Synthesis and properties of CuO-doped Ce0.9Gd0.1O2−δ electrolytes for SOFCs

The effects of copper oxide (CuO) addition on the crystal structure, densification and microstructure of Gd-doped ceria (Ce0.9Gd0.1O2−δ, CGO) synthesized by the polymeric precursor method have been studied. Ce0.9−xGd0.1CuxO2−δ (0≤x≤0.01) precursor powders were calcined at 600°C for 1h and the phase formation was studied by powder X-ray diffraction combined with Rietveld refinement analysis.
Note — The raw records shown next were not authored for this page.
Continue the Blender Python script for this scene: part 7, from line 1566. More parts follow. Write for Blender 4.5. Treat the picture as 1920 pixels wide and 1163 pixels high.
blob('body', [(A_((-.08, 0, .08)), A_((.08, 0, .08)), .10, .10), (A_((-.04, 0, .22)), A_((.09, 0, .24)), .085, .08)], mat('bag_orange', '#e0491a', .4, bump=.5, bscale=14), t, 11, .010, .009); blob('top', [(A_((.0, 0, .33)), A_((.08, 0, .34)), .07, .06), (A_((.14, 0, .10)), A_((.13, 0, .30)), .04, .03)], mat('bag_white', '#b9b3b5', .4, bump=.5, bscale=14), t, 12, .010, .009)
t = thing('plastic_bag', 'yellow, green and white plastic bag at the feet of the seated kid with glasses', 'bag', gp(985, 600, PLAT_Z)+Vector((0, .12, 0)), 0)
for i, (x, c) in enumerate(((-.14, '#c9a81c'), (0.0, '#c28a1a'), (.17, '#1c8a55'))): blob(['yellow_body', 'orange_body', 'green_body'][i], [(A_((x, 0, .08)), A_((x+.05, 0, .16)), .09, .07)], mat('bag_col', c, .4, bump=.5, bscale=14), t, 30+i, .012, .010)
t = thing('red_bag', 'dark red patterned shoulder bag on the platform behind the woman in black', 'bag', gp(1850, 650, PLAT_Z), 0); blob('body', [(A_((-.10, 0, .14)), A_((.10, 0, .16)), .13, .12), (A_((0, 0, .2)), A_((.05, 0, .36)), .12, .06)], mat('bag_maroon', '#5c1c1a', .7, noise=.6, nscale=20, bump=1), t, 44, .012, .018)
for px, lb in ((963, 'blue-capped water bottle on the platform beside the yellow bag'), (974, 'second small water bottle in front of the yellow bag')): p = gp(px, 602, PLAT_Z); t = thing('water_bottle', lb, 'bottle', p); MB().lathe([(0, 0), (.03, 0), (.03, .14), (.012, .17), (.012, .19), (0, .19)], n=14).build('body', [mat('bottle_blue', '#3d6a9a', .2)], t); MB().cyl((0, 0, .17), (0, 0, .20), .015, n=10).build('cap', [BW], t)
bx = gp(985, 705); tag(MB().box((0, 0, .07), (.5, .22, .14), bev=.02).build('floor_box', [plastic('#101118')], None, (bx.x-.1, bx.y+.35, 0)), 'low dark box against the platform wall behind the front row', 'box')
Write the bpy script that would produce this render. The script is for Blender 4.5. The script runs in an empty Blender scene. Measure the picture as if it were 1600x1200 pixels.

Relative density measurements and microstructural analysis were performed on pellets sintered in the temperature range 1000–1100°C in air. The effect of CuO as a sintering aid becomes more visible when its content is in the 0.5–1mol% range where the relative densities are found to be 98% for sintering temperature as low as 1000°C. A remarkable reduction (up to ~500°C) in the sintering temperature for 1mol% CuO-doped CGO ceramics is observed together with the formation of a dissolved phase of Gd2O3–CeO2–CuO. Ce0.89Gd0.1Cu0.01−yO2−δ sintered at 1000°C shows total electrical conductivity of 15.5mScm−1 at 600°C slightly higher than Ce0.9Gd0.1O2−δ sintered at 1500°C (12.4mScm−1). •Polymeric precursor method is a viable synthesis technique to prepare CuO-doped Ce0.9Gd0.1O2−δ solid solutions.•Cu2+ doping improves the sinterability of gadolinia-doped ceria.•98% Theoretical density is obtained after sintering at 1000°C.•Addition of 1mol% CuO has no detrimental effect on total electrical conductivity of CGO.